Delta 8.7 publishes groundbreaking data on countries' development spending commitments.

Thirty countries together committed more than USD 4 billion in development aid to address modern slavery, forced labour, human trafficking, and child labour between 2000 and 2013, according to a new report released on Thursday by the United Nations University (UNU).

The report, “Official Development Assistance and SDG Target 8.7: Measuring Aid to Address Forced Labour, Modern Slavery, Human Trafficking and Child Labour”, offers the most detailed and robust analysis available about countries’ development spending commitments to achieve Target 8.7 of the UN Sustainable Development Goals (SDGs), whereby 193 countries have pledged their commitment to take effective measures to eradicate these human rights abuses.

The report by Delta 8.7 – The Alliance 8.7 Knowledge Platform, a project of the UNU Centre for Policy Research (UNU-CPR), analyses and visualizes how official development assistance (ODA) — government aid that promotes and specifically targets the economic development and welfare of developing countries — was committed, by whom, on what, and where. It finds that the average annual global ODA commitments to address Target 8.7 exploitation increased significantly between 2000 and 2013 (from around USD 119 million to approx. USD 430 million).

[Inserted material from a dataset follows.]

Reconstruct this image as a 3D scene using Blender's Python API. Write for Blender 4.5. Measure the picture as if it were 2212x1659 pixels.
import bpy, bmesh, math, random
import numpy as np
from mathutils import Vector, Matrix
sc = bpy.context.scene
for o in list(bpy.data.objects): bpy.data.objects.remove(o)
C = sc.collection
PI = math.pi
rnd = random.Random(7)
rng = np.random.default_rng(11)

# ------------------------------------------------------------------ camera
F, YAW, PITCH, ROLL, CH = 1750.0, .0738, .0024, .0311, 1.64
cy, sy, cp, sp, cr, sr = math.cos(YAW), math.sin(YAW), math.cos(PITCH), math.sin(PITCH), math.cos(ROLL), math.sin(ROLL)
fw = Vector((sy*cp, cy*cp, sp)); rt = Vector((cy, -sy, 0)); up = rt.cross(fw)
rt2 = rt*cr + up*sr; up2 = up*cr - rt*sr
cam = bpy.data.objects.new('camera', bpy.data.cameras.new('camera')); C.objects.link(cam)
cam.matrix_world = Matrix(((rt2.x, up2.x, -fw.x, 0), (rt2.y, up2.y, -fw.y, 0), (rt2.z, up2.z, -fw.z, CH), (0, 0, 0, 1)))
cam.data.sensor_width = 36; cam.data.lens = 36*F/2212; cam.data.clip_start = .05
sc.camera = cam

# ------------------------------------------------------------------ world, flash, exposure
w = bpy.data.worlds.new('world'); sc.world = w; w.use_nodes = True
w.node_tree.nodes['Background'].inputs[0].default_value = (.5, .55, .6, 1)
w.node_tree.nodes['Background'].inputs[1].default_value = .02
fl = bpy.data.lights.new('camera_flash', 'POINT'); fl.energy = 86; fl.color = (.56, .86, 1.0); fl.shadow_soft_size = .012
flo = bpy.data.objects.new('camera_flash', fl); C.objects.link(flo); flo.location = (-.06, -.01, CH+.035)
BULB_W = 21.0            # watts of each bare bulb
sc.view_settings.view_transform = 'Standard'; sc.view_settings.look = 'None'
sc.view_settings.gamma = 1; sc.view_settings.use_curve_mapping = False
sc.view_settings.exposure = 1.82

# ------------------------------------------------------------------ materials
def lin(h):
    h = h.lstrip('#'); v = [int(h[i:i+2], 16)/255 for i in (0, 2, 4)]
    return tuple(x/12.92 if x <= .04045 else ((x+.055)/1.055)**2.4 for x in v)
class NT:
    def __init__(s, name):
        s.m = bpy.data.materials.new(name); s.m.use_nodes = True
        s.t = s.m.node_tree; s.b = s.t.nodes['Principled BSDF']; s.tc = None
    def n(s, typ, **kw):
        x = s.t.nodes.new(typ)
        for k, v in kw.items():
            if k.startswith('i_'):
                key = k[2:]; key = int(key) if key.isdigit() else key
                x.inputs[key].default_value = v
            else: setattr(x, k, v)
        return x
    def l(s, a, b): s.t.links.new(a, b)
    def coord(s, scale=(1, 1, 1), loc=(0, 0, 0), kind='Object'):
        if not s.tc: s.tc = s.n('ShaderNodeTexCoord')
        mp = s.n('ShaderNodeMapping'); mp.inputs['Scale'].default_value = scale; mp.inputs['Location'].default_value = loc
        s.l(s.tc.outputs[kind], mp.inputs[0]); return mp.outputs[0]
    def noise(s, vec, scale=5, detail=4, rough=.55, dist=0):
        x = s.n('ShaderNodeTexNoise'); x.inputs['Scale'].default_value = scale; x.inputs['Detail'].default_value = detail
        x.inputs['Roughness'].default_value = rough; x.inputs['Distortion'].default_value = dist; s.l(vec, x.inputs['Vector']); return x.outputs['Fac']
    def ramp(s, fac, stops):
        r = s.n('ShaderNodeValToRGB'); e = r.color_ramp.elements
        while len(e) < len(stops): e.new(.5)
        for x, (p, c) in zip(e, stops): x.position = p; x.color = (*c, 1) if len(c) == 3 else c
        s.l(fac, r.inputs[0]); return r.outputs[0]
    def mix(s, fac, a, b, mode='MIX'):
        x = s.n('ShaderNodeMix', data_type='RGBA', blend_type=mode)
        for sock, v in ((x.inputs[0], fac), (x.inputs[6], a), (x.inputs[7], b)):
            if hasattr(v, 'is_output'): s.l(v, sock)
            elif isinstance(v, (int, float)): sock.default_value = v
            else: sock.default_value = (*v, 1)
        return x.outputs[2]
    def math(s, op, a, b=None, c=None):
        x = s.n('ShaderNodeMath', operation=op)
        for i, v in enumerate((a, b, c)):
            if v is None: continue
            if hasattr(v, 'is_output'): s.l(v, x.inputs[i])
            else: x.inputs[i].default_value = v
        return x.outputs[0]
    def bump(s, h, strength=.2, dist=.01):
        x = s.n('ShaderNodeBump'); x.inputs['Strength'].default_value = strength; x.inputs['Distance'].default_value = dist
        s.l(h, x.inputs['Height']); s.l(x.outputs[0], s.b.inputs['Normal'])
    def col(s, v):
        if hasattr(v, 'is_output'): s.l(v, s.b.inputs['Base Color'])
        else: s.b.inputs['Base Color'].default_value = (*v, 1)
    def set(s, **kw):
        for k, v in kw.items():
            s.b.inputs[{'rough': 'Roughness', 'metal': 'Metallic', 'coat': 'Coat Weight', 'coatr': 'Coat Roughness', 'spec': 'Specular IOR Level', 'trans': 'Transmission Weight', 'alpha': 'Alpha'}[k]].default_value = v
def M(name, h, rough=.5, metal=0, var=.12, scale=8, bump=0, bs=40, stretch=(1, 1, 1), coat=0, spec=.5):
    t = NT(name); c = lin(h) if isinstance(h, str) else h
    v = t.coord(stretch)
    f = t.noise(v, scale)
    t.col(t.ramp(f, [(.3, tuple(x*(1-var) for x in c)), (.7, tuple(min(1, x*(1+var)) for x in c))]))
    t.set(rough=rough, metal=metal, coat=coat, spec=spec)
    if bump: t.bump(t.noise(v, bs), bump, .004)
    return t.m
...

The report uses new data sets, draws on an innovative research methodology, and utilizes a newly developed language processing algorithm to analyse a data set of some 1.2 million aid projects, identifying more than 6,000 that were directly related to Target 8.7 between 2000 and 2013.

“This new data set, and the patterns it reveals, point to important questions about how governments decide where to spend taxpayers’ money to address forced labour, modern slavery, human trafficking and child labour,” said UNU-CPR Director Dr James Cockayne, a co-author of the report.

The report calls for more robust data coordination and tracking of ODA commitments to strengthen the tracking of progress towards Target 8.7, and highlights the need for sharing and centralization of ODA and non-ODA spending to enable researchers and policy actors to begin to identify the “effective measures” required to reach that target.

The report is the first research product of Delta 8.7, a knowledge and research platform developed by UNU-CPR as a contribution to Alliance 8.7, a global multi-stakeholder effort to accelerate progress towards SDG Target 8.7.